__PROBLEM DESCRIPTION__. Write out, word for word, the first line of the data below and every line after it through the one containing "f.build('slat', newmat('slat_grey', (.13, .12, .11, 1), .6), v)".

__SUPPLIED MATERIAL__.
- - -
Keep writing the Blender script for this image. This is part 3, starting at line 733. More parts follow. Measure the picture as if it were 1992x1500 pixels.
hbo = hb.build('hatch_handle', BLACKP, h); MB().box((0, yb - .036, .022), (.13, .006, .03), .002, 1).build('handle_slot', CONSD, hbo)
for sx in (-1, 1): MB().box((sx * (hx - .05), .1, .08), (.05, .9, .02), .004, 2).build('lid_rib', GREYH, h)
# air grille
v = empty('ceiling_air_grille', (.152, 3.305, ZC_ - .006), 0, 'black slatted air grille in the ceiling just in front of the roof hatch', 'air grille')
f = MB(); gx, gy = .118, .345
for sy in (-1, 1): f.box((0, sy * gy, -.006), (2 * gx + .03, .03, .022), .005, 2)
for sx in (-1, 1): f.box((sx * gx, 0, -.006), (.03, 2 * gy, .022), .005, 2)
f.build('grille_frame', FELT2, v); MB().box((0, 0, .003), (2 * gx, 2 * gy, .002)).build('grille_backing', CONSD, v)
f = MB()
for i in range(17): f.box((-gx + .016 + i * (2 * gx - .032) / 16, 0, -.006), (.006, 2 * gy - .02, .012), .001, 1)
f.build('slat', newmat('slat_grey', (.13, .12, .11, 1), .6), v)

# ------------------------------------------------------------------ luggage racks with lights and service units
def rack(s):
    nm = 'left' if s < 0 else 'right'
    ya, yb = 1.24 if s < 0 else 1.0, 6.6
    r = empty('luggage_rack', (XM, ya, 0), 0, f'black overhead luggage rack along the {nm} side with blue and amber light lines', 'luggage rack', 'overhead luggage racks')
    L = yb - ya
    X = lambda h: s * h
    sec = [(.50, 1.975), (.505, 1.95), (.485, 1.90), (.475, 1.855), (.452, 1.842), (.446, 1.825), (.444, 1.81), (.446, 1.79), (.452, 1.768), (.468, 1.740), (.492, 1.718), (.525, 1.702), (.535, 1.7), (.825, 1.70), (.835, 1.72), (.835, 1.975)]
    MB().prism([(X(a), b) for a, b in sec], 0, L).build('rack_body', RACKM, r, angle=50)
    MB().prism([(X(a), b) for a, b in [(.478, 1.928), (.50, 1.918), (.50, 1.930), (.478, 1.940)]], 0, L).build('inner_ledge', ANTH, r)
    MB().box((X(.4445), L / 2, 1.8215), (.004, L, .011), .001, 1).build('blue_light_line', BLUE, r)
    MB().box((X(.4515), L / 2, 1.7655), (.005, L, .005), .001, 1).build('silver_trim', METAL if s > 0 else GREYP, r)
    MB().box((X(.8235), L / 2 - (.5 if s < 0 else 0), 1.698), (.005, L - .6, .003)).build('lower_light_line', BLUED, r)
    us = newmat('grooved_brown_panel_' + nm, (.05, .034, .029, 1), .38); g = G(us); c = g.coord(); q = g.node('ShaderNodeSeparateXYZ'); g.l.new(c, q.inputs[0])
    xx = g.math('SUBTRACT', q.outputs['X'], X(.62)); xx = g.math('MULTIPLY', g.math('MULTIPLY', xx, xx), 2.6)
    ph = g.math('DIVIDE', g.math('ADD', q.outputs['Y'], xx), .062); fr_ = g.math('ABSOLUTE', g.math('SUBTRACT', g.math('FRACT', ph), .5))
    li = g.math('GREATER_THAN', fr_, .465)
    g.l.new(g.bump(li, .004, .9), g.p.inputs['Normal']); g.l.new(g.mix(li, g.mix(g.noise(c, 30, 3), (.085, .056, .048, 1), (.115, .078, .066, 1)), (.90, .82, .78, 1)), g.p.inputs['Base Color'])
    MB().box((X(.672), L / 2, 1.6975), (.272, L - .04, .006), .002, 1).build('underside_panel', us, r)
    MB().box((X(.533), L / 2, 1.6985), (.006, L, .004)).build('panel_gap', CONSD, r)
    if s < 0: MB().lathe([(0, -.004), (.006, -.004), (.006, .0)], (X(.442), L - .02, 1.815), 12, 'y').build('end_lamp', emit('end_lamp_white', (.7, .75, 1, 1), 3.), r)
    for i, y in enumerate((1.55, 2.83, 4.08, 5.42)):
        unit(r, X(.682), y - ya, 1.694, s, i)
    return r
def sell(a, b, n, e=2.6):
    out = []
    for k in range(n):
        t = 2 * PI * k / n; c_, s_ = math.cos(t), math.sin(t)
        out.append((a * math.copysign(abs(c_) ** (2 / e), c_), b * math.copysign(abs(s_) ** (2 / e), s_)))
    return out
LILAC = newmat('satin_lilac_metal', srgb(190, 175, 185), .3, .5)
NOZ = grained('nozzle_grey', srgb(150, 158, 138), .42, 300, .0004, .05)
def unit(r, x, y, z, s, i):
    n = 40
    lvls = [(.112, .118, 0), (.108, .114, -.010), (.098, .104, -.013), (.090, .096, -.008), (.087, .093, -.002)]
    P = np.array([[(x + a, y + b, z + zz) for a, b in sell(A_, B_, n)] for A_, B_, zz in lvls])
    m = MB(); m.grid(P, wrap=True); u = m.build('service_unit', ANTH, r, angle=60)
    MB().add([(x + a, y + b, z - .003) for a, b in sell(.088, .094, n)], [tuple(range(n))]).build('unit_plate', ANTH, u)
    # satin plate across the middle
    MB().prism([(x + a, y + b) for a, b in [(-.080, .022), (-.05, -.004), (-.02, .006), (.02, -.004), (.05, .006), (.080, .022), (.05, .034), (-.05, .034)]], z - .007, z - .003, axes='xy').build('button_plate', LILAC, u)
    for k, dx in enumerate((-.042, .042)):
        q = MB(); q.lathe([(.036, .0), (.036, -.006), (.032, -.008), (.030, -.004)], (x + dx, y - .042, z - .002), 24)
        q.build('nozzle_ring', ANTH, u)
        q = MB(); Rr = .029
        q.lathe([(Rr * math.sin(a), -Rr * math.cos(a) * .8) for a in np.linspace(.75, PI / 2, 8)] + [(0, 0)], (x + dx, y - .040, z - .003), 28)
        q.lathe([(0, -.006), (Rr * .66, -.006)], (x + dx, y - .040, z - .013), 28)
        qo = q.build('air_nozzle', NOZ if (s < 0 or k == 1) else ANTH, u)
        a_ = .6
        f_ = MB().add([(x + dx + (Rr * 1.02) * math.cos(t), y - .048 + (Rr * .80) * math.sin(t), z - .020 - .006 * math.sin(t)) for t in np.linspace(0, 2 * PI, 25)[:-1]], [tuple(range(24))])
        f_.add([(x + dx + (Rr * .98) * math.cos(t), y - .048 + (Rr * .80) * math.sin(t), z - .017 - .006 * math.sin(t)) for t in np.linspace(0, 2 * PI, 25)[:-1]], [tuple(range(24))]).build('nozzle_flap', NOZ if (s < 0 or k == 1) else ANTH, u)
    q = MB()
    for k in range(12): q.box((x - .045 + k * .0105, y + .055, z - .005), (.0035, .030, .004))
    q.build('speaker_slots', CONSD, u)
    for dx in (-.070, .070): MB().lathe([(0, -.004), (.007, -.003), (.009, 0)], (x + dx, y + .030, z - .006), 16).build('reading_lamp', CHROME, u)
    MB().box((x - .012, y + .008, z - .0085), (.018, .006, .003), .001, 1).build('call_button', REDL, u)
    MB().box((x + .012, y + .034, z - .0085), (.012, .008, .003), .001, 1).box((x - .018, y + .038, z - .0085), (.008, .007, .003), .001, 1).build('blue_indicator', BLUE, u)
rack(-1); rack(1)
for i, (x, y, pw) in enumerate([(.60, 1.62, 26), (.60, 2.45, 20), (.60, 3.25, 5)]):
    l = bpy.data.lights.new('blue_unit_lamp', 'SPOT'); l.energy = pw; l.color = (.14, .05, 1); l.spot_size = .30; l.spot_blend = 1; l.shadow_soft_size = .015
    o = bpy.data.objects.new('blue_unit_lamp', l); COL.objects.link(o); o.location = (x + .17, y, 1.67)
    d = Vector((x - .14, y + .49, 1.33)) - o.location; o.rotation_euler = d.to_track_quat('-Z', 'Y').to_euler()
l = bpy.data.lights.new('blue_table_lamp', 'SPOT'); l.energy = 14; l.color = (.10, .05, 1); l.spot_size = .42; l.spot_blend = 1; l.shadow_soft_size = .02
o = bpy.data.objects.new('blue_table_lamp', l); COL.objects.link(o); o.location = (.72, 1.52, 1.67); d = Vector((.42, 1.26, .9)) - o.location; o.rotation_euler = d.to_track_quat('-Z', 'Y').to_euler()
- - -
__EXERCISE RESPONSE__.
Keep writing the Blender script for this image. This is part 3, starting at line 733. More parts follow. Measure the picture as if it were 1992x1500 pixels.
hbo = hb.build('hatch_handle', BLACKP, h); MB().box((0, yb - .036, .022), (.13, .006, .03), .002, 1).build('handle_slot', CONSD, hbo)
for sx in (-1, 1): MB().box((sx * (hx - .05), .1, .08), (.05, .9, .02), .004, 2).build('lid_rib', GREYH, h)
# air grille
v = empty('ceiling_air_grille', (.152, 3.305, ZC_ - .006), 0, 'black slatted air grille in the ceiling just in front of the roof hatch', 'air grille')
f = MB(); gx, gy = .118, .345
for sy in (-1, 1): f.box((0, sy * gy, -.006), (2 * gx + .03, .03, .022), .005, 2)
for sx in (-1, 1): f.box((sx * gx, 0, -.006), (.03, 2 * gy, .022), .005, 2)
f.build('grille_frame', FELT2, v); MB().box((0, 0, .003), (2 * gx, 2 * gy, .002)).build('grille_backing', CONSD, v)
f = MB()
for i in range(17): f.box((-gx + .016 + i * (2 * gx - .032) / 16, 0, -.006), (.006, 2 * gy - .02, .012), .001, 1)
f.build('slat', newmat('slat_grey', (.13, .12, .11, 1), .6), v)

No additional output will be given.